UK aid spending cuts deal another blow to African nations

A UK Foreign Office report and impact assessment reveals that Africa will be the most impacted by the UK foreign aid cuts this year, according to the BBC on July 23rd.
In February of this year, the UK government pledged to reduce the percentage of gross national income spent on foreign aid from 0.5% to 0.3%, a 40% reduction. This will result in an increase to 2.5% spent on defence.
The report specifies that Africa will suffer the most from these cuts, specifically with less money being spent on women’s health and water sanitation, according to the BBC.
Aid organizations have already criticised the UK government’s decision, stating that the cuts will impact the world’s most vulnerable people.
Education will also be affected. Street Child, a British-founded charity, told the BBC that British aid has been a significant backer of children’s access to education in Sierra Leone, South Sudan, and the Democratic Republic of the Congo, which will now end.
A UK network for international development organizations, Bond, stated that the UK government is deprioritising funding for “education, gender and countries experiencing humanitarian crises such as South Sudan, Ethiopia and Somalia, and surprisingly the Occupied Palestinian Territories and Sudan, which the government said would be protected.”
Those who have been protected from these cuts include the World Bank’s fund for the world’s lowest income countries.
The African nations that will be affected by the cuts have already suffered due to international aid cuts, especially in the U.S.

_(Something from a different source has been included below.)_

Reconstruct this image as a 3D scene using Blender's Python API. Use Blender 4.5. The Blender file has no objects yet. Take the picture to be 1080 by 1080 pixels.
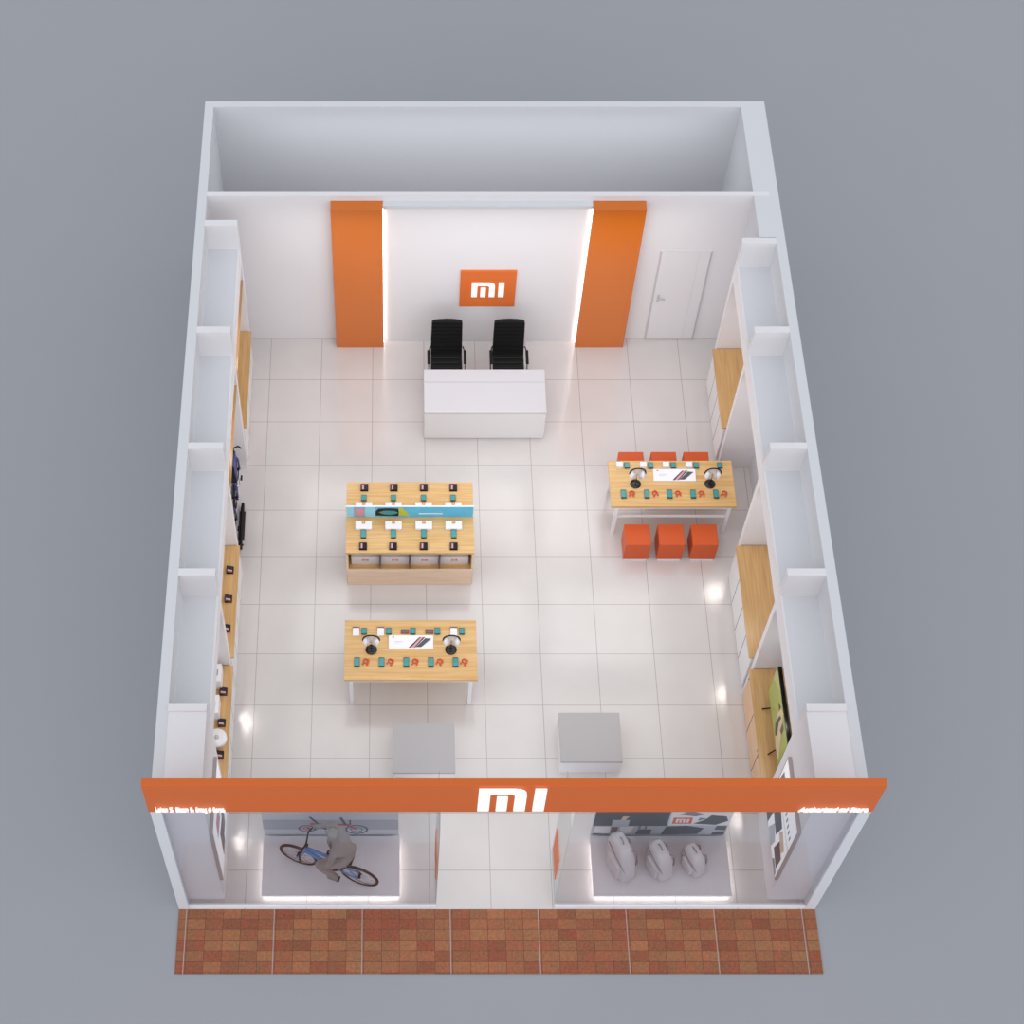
import bpy, bmesh, math, random
from mathutils import Vector, Matrix
random.seed(4)
PI = math.pi
SC = bpy.context.scene
COL = SC.collection

# ------------------------------------------------------------------ materials
def srgb(r, g, b):
    def f(c):
        c /= 255.0
        return c / 12.92 if c <= 0.04045 else ((c + 0.055) / 1.055) ** 2.4
    return (f(r), f(g), f(b), 1.0)

def mat(name, col, rough=0.5, metal=0.0, spec=0.5, coat=0.0, emit=None, estr=0.0, noise=0.0, nscale=20.0):
    m = bpy.data.materials.new(name); m.use_nodes = True
    nt = m.node_tree; b = nt.nodes['Principled BSDF']
    b.inputs['Base Color'].default_value = col
    b.inputs['Roughness'].default_value = rough
    b.inputs['Metallic'].default_value = metal
    b.inputs['Specular IOR Level'].default_value = spec
    b.inputs['Coat Weight'].default_value = coat
    if emit:
        b.inputs['Emission Color'].default_value = emit
        b.inputs['Emission Strength'].default_value = estr
    if noise:
        tc = nt.nodes.new('ShaderNodeTexCoord'); n = nt.nodes.new('ShaderNodeTexNoise')
        n.inputs['Scale'].default_value = nscale; n.inputs['Detail'].default_value = 4
        mx = nt.nodes.new('ShaderNodeMix'); mx.data_type = 'RGBA'
        nt.links.new(tc.outputs['Object'], n.inputs['Vector'])
        nt.links.new(n.outputs['Fac'], mx.inputs['Factor'])
        k = 1 - noise
        mx.inputs[6].default_value = (col[0] * k, col[1] * k, col[2] * k, 1)
        mx.inputs[7].default_value = (min(1, col[0] * (1 + noise)), min(1, col[1] * (1 + noise)), min(1, col[2] * (1 + noise)), 1)
        nt.links.new(mx.outputs[2], b.inputs['Base Color'])
    return m

def wood(name, c1, c2, c3, axis=0, rough=0.28, scale=1.0):
    m = bpy.data.materials.new(name); m.use_nodes = True
    nt = m.node_tree; b = nt.nodes['Principled BSDF']; L = nt.links
    tc = nt.nodes.new('ShaderNodeTexCoord'); mp = nt.nodes.new('ShaderNodeMapping')
    s = [22 * scale, 22 * scale, 22 * scale]; s[axis] = 0.9 * scale
    mp.inputs['Scale'].default_value = s
    n = nt.nodes.new('ShaderNodeTexNoise'); n.inputs['Scale'].default_value = 1.6; n.inputs['Detail'].default_value = 6
    n.inputs['Distortion'].default_value = 0.3
    r = nt.nodes.new('ShaderNodeValToRGB'); e = r.color_ramp.elements
    e[0].position = 0.3; e[0].color = c1; e[1].position = 0.72; e[1].color = c3
    k = e.new(0.5); k.color = c2
    L.new(tc.outputs['Object'], mp.inputs['Vector']); L.new(mp.outputs[0], n.inputs['Vector'])
    L.new(n.outputs['Fac'], r.inputs['Fac']); L.new(r.outputs['Color'], b.inputs['Base Color'])
    b.inputs['Roughness'].default_value = rough
    return m

def tile_mat():
    m = bpy.data.materials.new('white_floor_tile'); m.use_nodes = True
    nt = m.node_tree; b = nt.nodes['Principled BSDF']; L = nt.links; N = nt.nodes.new
    tc = N('ShaderNodeTexCoord'); sp = N('ShaderNodeSeparateXYZ'); L.new(tc.outputs['Object'], sp.inputs[0])
    ds = []
    for ax in (0, 1):
        d = N('ShaderNodeMath'); d.operation = 'DIVIDE'; d.inputs[1].default_value = 0.8; L.new(sp.outputs[ax], d.inputs[0])
        a = N('ShaderNodeMath'); a.operation = 'ADD'; a.inputs[1].default_value = 100.5; L.new(d.outputs[0], a.inputs[0])
        f = N('ShaderNodeMath'); f.operation = 'FRACT'; L.new(a.outputs[0], f.inputs[0])
        s = N('ShaderNodeMath'); s.operation = 'SUBTRACT'; s.inputs[1].default_value = 0.5; L.new(f.outputs[0], s.inputs[0])
        q = N('ShaderNodeMath'); q.operation = 'ABSOLUTE'; L.new(s.outputs[0], q.inputs[0]); ds.append(q)
    mn = N('ShaderNodeMath'); mn.operation = 'MINIMUM'; L.new(ds[0].outputs[0], mn.inputs[0]); L.new(ds[1].outputs[0], mn.inputs[1])
    lt = N('ShaderNodeMath'); lt.operation = 'LESS_THAN'; lt.inputs[1].default_value = 0.0056; L.new(mn.outputs[0], lt.inputs[0])
    # faint tone per area
    n = N('ShaderNodeTexNoise'); n.inputs['Scale'].default_value = 1.4; n.inputs['Detail'].default_value = 3
    L.new(tc.outputs['Object'], n.inputs['Vector'])
    r = N('ShaderNodeValToRGB'); r.color_ramp.elements[0].color = TILE_A; r.color_ramp.elements[1].color = TILE_B
    r.color_ramp.elements[0].position = 0.3; r.color_ramp.elements[1].position = 0.7
    L.new(n.outputs['Fac'], r.inputs['Fac'])
    mx = N('ShaderNodeMix'); mx.data_type = 'RGBA'; L.new(lt.outputs[0], mx.inputs['Factor'])
    L.new(r.outputs['Color'], mx.inputs[6]); mx.inputs[7].default_value = srgb(166, 157, 155)
    L.new(mx.outputs[2], b.inputs['Base Color'])
    b.inputs['Roughness'].default_value = 0.16
    b.inputs['IOR'].default_value = 1.9
    # slight unevenness of the glaze
    n2 = N('ShaderNodeTexNoise'); n2.inputs['Scale'].default_value = 16; n2.inputs['Detail'].default_value = 2
    L.new(tc.outputs['Object'], n2.inputs['Vector'])
    bp = N('ShaderNodeBump'); bp.inputs['Strength'].default_value = 0.05; bp.inputs['Distance'].default_value = 0.02
    L.new(n2.outputs['Fac'], bp.inputs['Height']); L.new(bp.outputs[0], b.inputs['Normal'])
    return m

def brick_mat():
    m = bpy.data.materials.new('brown_pavers'); m.use_nodes = True
    nt = m.node_tree; b = nt.nodes['Principled BSDF']; L = nt.links; N = nt.nodes.new
    tc = N('ShaderNodeTexCoord'); mp = N('ShaderNodeMapping'); mp.inputs['Location'].default_value = (0.05, 0.0, 0)
    L.new(tc.outputs['Object'], mp.inputs[0])
    br = N('ShaderNodeTexBrick'); br.offset = 0.0; br.squash = 1.0
    br.inputs['Scale'].default_value = 1.0; br.inputs['Brick Width'].default_value = 0.228; br.inputs['Row Height'].default_value = 0.142
    br.inputs['Mortar Size'].default_value = 0.004; br.inputs['Mortar'].default_value = srgb(95, 62, 50)
    br.inputs['Color1'].default_value = srgb(138, 74, 48); br.inputs['Color2'].default_value = srgb(176, 126, 82)
    L.new(mp.outputs[0], br.inputs['Vector'])
    br2 = N('ShaderNodeTexBrick'); br2.offset = 0.0
    br2.inputs['Scale'].default_value = 1.0; br2.inputs['Brick Width'].default_value = 0.114; br2.inputs['Row Height'].default_value = 0.142
    br2.inputs['Mortar Size'].default_value = 0.003; br2.inputs['Mortar'].default_value = srgb(105, 70, 56)
    br2.inputs['Color1'].default_value = srgb(158, 74, 50); br2.inputs['Color2'].default_value = srgb(128, 80, 52)
    L.new(mp.outputs[0], br2.inputs['Vector'])
    mx = N('ShaderNodeMix'); mx.data_type = 'RGBA'; mx.inputs['Factor'].default_value = 0.5
    L.new(br.outputs['Color'], mx.inputs[6]); L.new(br2.outputs['Color'], mx.inputs[7])
    n = N('ShaderNodeTexNoise'); n.inputs['Scale'].default_value = 30; n.inputs['Detail'].default_value = 5
    L.new(tc.outputs['Object'], n.inputs['Vector'])
    m2 = N('ShaderNodeMix'); m2.data_type = 'RGBA'; m2.blend_type = 'OVERLAY'; m2.inputs['Factor'].default_value = 0.5
    L.new(mx.outputs[2], m2.inputs[6]); L.new(n.outputs['Fac'], m2.inputs[7])
    # pale joint every fifth paver
    sp = N('ShaderNodeSeparateXYZ'); L.new(tc.outputs['Object'], sp.inputs[0])
    d = N('ShaderNodeMath'); d.operation = 'DIVIDE'; d.inputs[1].default_value = 1.14; L.new(sp.outputs[0], d.inputs[0])
    a = N('ShaderNodeMath'); a.operation = 'ADD'; a.inputs[1].default_value = 10.07; L.new(d.outputs[0], a.inputs[0])
    f = N('ShaderNodeMath'); f.operation = 'FRACT'; L.new(a.outputs[0], f.inputs[0])
    lt = N('ShaderNodeMath'); lt.operation = 'LESS_THAN'; lt.inputs[1].default_value = 0.009; L.new(f.outputs[0], lt.inputs[0])
    m3 = N('ShaderNodeMix'); m3.data_type = 'RGBA'; L.new(lt.outputs[0], m3.inputs['Factor'])
    L.new(m2.outputs[2], m3.inputs[6]); m3.inputs[7].default_value = srgb(170, 160, 158)
    L.new(m3.outputs[2], b.inputs['Base Color']); b.inputs['Roughness'].default_value = 0.7
    return m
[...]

The United States Agency for International Development (USAID) previously provided over 40% of all humanitarian aid globally, but the funding cuts carried out by President Donald Trump have been catastrophic.
The Bond policy director stated that “at a time when the U.S has gutted all gender programming, the UK should be stepping up, not stepping back.”
Research suggests that the cuts to US foreign aid could cause over 14 million deaths by 2030.
Countries including Somalia and Kenya are suffering hunger crises due to funding cuts, not just from the U.S but also the UN.
Foreign aid in the UK has come under increased scrutiny recently with Douglas Alexander, current Trade Minister and previous Minister for International Development, stating in June that the public no longer supports spending money on foreign aid, according to the BBC.